Why do we put off for tomorrow that which can be accomplished today? It’s not as though we can enjoy the time spent relaxing or engaging in leisure activities. In fact, procrastination is almost always followed by guilt and the nagging sense that we are wasting our time that would be better spent on necessary work.

So, why do we do it? There are a few dynamics at play when we procrastinate, and they have the same solutions.

The first is perfectionism. Perfectionists feel burdened by the need to complete tasks and make decisions, well, perfectly. This means that they may spend their time ruminating on the tasks and decisions that must be completed, ensuring there are no mistakes, and that all efforts excel. Perfectionists may also worry about the best way to proceed, anxious over every decision at every step. It is often better to simply not make the attempt rather than to try and fail. Procrastination for perfectionists is anxiety hijacking their executive functioning, sabotaging all efforts, and leading to feelings of worthlessness and inadequacy. It is an unnecessary burden to carry, as perfectionism is already difficult enough to navigate on its own.

The second is simply feeling overwhelmed. Those that are exhausted and overloaded are unsure of how to begin the necessary task because they see multiple tasks as one. For example, we may know we need to tidy our garden, but when looking at the garden we see that the lawn must be mowed, the hedges trimmed, soil aerated, weeds pulled, seeds and bulbs planted, etc. And it must all be done immediately. This feeling of being overburdened can freeze us in our tracks, making it impossible to even begin a project, let alone finish it.

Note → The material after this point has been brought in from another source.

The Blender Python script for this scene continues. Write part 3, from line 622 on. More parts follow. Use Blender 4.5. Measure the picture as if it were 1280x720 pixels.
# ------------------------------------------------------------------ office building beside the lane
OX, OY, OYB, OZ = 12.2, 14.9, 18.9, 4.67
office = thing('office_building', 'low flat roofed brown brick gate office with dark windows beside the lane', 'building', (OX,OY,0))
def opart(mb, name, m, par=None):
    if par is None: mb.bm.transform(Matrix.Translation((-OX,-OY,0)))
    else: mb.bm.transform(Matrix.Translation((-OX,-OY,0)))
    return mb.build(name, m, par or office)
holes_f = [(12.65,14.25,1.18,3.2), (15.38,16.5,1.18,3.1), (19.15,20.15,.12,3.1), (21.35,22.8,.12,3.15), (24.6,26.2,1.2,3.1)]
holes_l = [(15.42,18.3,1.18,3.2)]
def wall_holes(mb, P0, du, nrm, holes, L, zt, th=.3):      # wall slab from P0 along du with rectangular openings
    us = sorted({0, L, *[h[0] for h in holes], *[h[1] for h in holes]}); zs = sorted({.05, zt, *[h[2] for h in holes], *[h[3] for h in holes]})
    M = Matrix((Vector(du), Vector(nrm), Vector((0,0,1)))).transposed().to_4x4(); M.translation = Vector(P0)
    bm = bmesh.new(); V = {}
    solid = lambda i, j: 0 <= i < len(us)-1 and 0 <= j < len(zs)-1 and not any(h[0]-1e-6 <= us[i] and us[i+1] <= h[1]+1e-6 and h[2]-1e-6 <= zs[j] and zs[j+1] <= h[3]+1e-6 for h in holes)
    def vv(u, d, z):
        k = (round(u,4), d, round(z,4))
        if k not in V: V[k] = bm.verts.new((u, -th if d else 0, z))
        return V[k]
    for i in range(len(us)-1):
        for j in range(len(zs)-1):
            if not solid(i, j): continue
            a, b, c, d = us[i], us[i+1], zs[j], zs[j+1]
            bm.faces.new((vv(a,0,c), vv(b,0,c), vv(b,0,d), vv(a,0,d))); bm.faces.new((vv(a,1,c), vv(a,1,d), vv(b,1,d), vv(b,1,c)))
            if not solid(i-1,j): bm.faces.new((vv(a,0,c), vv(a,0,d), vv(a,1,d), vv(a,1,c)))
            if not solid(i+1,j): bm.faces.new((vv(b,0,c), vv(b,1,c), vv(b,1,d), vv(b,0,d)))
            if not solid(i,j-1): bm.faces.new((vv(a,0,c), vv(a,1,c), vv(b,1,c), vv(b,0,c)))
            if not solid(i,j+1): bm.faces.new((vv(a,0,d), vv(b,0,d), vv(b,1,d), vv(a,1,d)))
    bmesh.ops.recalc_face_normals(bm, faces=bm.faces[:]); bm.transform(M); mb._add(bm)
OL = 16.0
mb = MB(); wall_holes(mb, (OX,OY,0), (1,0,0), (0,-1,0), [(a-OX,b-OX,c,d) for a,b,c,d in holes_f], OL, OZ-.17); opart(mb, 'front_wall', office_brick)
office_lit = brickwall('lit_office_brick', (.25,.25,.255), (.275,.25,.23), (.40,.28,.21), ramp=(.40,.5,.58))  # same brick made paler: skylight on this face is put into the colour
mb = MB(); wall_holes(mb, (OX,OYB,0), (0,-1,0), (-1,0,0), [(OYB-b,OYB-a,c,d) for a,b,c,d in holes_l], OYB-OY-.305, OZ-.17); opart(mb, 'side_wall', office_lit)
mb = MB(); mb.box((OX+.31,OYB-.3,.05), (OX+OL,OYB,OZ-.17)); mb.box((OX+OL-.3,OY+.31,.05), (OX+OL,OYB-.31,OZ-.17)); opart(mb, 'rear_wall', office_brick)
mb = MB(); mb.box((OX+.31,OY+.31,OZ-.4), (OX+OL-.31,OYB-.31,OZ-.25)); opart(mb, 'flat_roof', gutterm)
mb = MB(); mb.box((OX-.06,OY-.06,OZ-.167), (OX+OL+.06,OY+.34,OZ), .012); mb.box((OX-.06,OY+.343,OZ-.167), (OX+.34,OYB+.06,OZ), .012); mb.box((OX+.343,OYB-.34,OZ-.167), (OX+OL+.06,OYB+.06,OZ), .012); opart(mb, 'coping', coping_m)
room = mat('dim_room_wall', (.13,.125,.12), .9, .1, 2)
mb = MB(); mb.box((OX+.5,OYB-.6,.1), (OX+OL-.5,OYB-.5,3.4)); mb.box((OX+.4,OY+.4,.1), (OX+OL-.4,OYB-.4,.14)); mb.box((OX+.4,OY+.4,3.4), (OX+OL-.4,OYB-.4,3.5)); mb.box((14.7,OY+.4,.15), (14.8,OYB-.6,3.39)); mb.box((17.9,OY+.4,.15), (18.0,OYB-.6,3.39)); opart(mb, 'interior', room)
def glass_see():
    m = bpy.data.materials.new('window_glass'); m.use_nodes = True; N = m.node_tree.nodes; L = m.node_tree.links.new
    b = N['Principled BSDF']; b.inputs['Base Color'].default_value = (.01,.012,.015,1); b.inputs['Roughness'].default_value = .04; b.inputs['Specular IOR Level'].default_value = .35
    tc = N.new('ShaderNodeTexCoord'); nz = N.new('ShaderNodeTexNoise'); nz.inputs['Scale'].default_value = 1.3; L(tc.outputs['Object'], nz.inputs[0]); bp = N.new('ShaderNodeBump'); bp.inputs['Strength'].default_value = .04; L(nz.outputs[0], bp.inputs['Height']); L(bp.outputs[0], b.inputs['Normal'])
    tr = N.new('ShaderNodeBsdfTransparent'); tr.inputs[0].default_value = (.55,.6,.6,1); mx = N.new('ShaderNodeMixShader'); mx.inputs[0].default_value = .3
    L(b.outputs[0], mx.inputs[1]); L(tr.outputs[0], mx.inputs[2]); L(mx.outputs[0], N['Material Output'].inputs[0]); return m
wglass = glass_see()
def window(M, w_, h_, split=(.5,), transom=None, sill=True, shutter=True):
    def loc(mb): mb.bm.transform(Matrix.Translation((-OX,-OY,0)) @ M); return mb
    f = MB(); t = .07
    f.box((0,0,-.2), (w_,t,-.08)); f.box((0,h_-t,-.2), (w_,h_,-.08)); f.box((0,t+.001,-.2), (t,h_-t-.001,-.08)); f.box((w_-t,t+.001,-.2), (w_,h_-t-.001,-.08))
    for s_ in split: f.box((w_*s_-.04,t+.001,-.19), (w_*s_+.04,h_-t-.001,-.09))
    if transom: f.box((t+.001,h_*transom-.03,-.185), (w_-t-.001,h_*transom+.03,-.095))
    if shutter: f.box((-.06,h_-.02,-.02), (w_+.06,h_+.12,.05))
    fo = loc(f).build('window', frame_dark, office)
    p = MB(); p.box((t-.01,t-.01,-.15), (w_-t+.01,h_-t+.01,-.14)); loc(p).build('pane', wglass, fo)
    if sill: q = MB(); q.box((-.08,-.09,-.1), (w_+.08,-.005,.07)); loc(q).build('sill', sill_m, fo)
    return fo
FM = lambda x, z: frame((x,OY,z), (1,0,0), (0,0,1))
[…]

Procrastination, either from perfectionism or being overwhelmed, leaves us feeling as though we are trying to eat a pineapple in a single bite – leaves and all. And it is impossible! We have to first trim the pineapple and cut it into small pieces. The same is true for those tasks and decisions we avoid and procrastinate.

  1. We have to first break down the work we avoid into smaller, attainable goals. Seeing the work that has to be done as a series of small incremental steps that can be taken over a period of time makes approaching (and starting) much easier.
  2. Know that we don’t have to complete the task immediately. For example, if we have a sink full of dishes, it is much easier to wash a few rather than all of them. Keep this up for a week and the task is done! The same works for making decisions. We can spend our time researching, asking trusted friends for advice, or making a pros and cons list.
  3. Limit the number of tasks to be done or decisions to be made. By planning ahead that we will only complete one, two, or three things off of our to-do list we can easily cross them off without feeling immobilized by the enormity of what must still be completed.
  4. And, finally, don’t make the perfect the enemy of the good. Good enough is almost always good enough. Desiring to do our best is a worthwhile goal, but not when it sabotages our own success, happiness, and well-being. For those that may struggle with perfectionism, please remember it is always possible to improve upon work or projects that actually exist. And when it comes to decisions, we can always change our mind and find new options or solutions.

By simply seeing the decisions, projects, or tasks that paralyze us into inactivity as smaller and simpler we can free ourselves from the guilt and shame of procrastination. We can enjoy our down-time without being preoccupied by the messages we have to reply to, or the bills we have to pay, or that doctor’s appointment we have to make.

And if procrastination has consistently sabotaged us, help is available. Don’t be afraid to reach out to a trained mental health professional to get the help to overcome the self-sabotage that is procrastination.